**Exercise aim**
Return all the data, word for word.

+===+

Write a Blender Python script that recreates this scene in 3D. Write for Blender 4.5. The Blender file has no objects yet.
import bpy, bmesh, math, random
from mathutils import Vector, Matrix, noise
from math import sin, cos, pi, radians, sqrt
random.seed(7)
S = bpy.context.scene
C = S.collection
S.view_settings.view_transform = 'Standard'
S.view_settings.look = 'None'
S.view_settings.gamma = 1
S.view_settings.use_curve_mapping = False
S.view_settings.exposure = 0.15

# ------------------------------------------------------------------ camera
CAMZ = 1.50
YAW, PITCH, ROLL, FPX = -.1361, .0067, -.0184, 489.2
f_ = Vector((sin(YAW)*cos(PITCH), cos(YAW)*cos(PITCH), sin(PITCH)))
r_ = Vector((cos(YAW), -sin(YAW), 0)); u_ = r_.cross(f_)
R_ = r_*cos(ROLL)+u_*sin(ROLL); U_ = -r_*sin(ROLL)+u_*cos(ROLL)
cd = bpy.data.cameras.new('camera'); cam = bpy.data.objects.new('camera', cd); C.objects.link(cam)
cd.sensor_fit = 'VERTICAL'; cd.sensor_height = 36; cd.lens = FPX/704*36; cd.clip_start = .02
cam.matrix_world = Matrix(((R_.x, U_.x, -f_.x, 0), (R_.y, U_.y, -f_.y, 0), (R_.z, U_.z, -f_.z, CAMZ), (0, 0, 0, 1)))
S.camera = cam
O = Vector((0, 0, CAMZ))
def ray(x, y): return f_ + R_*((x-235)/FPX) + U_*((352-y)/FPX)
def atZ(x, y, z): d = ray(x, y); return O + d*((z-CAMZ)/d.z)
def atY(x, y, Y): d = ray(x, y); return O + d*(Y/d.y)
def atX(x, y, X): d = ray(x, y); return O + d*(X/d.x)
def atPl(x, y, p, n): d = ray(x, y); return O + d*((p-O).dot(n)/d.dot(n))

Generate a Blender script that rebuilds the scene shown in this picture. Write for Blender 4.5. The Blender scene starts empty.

+===+

**Result of the task**
Write a Blender Python script that recreates this scene in 3D. Write for Blender 4.5. The Blender file has no objects yet.
import bpy, bmesh, math, random
from mathutils import Vector, Matrix, noise
from math import sin, cos, pi, radians, sqrt
random.seed(7)
S = bpy.context.scene
C = S.collection
S.view_settings.view_transform = 'Standard'
S.view_settings.look = 'None'
S.view_settings.gamma = 1
S.view_settings.use_curve_mapping = False
S.view_settings.exposure = 0.15

# ------------------------------------------------------------------ camera
CAMZ = 1.50
YAW, PITCH, ROLL, FPX = -.1361, .0067, -.0184, 489.2
f_ = Vector((sin(YAW)*cos(PITCH), cos(YAW)*cos(PITCH), sin(PITCH)))
r_ = Vector((cos(YAW), -sin(YAW), 0)); u_ = r_.cross(f_)
R_ = r_*cos(ROLL)+u_*sin(ROLL); U_ = -r_*sin(ROLL)+u_*cos(ROLL)
cd = bpy.data.cameras.new('camera'); cam = bpy.data.objects.new('camera', cd); C.objects.link(cam)
cd.sensor_fit = 'VERTICAL'; cd.sensor_height = 36; cd.lens = FPX/704*36; cd.clip_start = .02
cam.matrix_world = Matrix(((R_.x, U_.x, -f_.x, 0), (R_.y, U_.y, -f_.y, 0), (R_.z, U_.z, -f_.z, CAMZ), (0, 0, 0, 1)))
S.camera = cam
O = Vector((0, 0, CAMZ))
def ray(x, y): return f_ + R_*((x-235)/FPX) + U_*((352-y)/FPX)
def atZ(x, y, z): d = ray(x, y); return O + d*((z-CAMZ)/d.z)
def atY(x, y, Y): d = ray(x, y); return O + d*(Y/d.y)
def atX(x, y, X): d = ray(x, y); return O + d*(X/d.x)
def atPl(x, y, p, n): d = ray(x, y); return O + d*((p-O).dot(n)/d.dot(n))

Generate a Blender script that rebuilds the scene shown in this picture. Write for Blender 4.5. The Blender scene starts empty.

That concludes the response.